Baca Juga: Imbas Tarif Impor Trump, Industri TPT Dunia Bisa Oversupply & Banjiri Pasar Domestik
Dari sisi dampak, penurunan pesanan sudah mulai terasa meski belum terlalu besar karena ada masa penyesuaian selama 90 hari. Namun, gangguan produksi justru lebih dipicu oleh banjirnya pasar domestik oleh barang impor murah, bukan hanya karena penurunan ekspor.
Menurut Redma, tanpa adanya tarif baru pun, sektor TPT nasional saat ini sudah sangat tertekan. Karena itu, APSyFI mendesak pemerintah untuk lebih serius membela dan membenahi industri padat karya yang memiliki nilai tambah tinggi ini.
"Pemerintah yang sudah abai selama 10 tahun ini harus hadir dengan kebijakan yang konkret. Bukan hanya soal tarif dari AS, tapi juga membenahi hulu-hilir industri dalam negeri," katanya.
Salah satu hal mendesak menurut APSyFI adalah menjaga pasar domestik dari serbuan barang impor murah akibat oversuplai global. “Pasar dalam negeri harus bisa jadi jaminan bagi produk nasional.
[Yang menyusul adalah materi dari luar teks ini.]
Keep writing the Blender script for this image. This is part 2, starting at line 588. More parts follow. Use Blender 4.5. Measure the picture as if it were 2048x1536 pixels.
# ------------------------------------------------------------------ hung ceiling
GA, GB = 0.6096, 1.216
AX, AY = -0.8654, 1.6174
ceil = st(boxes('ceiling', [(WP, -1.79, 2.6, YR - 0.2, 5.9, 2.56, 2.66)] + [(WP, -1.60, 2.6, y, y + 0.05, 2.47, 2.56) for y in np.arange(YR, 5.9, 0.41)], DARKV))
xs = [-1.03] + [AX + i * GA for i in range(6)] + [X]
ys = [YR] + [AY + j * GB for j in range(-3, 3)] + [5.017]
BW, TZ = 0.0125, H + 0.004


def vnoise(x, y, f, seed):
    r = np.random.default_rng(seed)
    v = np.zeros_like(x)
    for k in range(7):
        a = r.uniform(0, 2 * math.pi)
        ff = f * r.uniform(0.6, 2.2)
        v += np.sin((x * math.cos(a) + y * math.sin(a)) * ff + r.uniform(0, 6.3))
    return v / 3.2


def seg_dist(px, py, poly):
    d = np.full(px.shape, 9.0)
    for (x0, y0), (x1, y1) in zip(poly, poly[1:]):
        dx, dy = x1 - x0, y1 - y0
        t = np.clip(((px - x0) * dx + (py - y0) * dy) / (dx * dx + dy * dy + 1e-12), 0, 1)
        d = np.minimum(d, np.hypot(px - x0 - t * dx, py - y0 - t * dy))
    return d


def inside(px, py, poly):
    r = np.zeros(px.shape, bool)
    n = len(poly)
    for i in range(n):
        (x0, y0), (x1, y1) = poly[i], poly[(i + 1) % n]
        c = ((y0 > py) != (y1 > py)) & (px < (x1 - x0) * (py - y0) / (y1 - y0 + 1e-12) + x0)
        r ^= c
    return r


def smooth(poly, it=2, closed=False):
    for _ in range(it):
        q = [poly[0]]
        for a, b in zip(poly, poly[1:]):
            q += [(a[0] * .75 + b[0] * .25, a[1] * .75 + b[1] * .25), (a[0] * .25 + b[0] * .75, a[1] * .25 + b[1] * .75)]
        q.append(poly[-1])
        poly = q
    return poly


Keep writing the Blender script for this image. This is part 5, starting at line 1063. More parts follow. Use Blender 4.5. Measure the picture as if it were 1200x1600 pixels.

Tapi sebelum itu, pemerintah harus bersih dari oknum pejabat yang punya kepentingan terhadap impor,” ujar Redma.
Ia menyebut, selama ini pola pikir sebagian pembuat kebijakan justru masih berpihak pada pelonggaran impor ketimbang perlindungan industri nasional. APSyFI berharap langkah serius diambil, mulai dari regulasi, pengawasan, hingga insentif yang bisa menjaga keberlangsungan sektor TPT dalam jangka panjang.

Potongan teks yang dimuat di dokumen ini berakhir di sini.